== WORK REQUIRED ==
Write out, unaltered, each line from the top of the records below down to the line where "SC.camera = cam" appears, that line included.

☆ ☆ ☆ ☆ ☆ ☆ ☆

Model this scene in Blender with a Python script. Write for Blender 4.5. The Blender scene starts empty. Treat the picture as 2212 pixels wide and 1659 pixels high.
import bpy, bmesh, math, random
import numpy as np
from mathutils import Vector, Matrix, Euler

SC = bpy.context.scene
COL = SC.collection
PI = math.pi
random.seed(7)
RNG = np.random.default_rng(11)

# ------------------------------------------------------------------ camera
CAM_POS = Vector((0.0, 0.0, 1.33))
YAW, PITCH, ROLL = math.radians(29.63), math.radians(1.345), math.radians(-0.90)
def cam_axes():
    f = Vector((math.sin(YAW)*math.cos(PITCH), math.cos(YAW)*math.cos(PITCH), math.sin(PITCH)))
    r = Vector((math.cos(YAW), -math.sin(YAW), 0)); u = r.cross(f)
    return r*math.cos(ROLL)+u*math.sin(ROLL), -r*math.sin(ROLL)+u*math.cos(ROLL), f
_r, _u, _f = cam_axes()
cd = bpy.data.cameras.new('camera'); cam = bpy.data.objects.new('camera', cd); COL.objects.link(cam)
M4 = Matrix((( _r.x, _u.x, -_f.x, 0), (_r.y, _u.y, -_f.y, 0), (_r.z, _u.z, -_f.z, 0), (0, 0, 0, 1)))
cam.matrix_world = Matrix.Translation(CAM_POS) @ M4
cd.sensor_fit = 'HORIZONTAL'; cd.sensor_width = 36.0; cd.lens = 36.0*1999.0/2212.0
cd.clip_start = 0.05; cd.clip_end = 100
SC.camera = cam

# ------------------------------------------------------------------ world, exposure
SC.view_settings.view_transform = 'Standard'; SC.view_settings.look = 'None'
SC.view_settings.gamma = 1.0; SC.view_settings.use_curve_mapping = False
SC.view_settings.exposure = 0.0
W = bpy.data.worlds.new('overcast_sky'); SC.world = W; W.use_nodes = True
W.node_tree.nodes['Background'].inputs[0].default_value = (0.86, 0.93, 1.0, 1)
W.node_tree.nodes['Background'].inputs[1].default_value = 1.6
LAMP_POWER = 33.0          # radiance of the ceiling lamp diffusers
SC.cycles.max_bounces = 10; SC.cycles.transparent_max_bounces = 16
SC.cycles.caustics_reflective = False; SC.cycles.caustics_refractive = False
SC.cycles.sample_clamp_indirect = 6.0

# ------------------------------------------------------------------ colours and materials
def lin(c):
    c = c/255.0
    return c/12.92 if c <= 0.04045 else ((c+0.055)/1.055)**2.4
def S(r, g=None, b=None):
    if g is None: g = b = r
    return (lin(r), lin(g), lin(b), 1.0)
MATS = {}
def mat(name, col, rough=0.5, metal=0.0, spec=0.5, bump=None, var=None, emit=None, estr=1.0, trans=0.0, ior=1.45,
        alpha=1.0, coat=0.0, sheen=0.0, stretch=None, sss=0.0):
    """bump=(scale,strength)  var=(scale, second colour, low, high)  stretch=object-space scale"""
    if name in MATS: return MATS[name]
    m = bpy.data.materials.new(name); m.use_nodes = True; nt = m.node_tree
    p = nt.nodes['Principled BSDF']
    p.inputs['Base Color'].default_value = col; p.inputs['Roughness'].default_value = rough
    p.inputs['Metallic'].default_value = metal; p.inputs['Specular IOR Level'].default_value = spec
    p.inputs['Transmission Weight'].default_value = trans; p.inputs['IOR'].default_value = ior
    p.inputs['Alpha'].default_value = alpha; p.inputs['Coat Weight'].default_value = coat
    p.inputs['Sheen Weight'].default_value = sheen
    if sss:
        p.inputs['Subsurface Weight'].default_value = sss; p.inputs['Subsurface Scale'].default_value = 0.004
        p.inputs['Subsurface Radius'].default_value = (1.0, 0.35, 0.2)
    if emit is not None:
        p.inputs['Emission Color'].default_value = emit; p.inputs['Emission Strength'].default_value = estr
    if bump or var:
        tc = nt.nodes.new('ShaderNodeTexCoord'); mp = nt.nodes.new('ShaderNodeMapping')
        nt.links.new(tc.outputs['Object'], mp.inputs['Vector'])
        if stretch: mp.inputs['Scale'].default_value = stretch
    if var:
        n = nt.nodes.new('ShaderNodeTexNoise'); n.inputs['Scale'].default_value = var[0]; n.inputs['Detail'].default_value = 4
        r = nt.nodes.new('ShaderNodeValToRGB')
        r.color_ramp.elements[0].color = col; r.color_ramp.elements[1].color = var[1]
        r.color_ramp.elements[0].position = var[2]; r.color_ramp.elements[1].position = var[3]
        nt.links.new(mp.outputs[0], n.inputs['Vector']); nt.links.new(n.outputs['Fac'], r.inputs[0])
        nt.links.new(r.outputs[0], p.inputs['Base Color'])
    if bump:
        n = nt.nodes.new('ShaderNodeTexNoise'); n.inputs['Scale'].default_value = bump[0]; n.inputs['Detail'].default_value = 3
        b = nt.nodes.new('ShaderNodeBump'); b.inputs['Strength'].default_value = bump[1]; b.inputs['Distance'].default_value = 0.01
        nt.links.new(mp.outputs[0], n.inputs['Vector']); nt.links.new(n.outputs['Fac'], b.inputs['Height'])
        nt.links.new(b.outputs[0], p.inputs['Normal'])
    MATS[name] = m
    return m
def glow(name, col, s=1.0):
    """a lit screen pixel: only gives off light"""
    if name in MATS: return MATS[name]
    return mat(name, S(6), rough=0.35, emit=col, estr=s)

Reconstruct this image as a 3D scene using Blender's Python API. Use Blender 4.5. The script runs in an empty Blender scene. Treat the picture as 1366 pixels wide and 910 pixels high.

☆ ☆ ☆ ☆ ☆ ☆ ☆

== ANSWER FOR THIS EXERCISE ==
Model this scene in Blender with a Python script. Write for Blender 4.5. The Blender scene starts empty. Treat the picture as 2212 pixels wide and 1659 pixels high.
import bpy, bmesh, math, random
import numpy as np
from mathutils import Vector, Matrix, Euler

SC = bpy.context.scene
COL = SC.collection
PI = math.pi
random.seed(7)
RNG = np.random.default_rng(11)

# ------------------------------------------------------------------ camera
CAM_POS = Vector((0.0, 0.0, 1.33))
YAW, PITCH, ROLL = math.radians(29.63), math.radians(1.345), math.radians(-0.90)
def cam_axes():
    f = Vector((math.sin(YAW)*math.cos(PITCH), math.cos(YAW)*math.cos(PITCH), math.sin(PITCH)))
    r = Vector((math.cos(YAW), -math.sin(YAW), 0)); u = r.cross(f)
    return r*math.cos(ROLL)+u*math.sin(ROLL), -r*math.sin(ROLL)+u*math.cos(ROLL), f
_r, _u, _f = cam_axes()
cd = bpy.data.cameras.new('camera'); cam = bpy.data.objects.new('camera', cd); COL.objects.link(cam)
M4 = Matrix((( _r.x, _u.x, -_f.x, 0), (_r.y, _u.y, -_f.y, 0), (_r.z, _u.z, -_f.z, 0), (0, 0, 0, 1)))
cam.matrix_world = Matrix.Translation(CAM_POS) @ M4
cd.sensor_fit = 'HORIZONTAL'; cd.sensor_width = 36.0; cd.lens = 36.0*1999.0/2212.0
cd.clip_start = 0.05; cd.clip_end = 100
SC.camera = cam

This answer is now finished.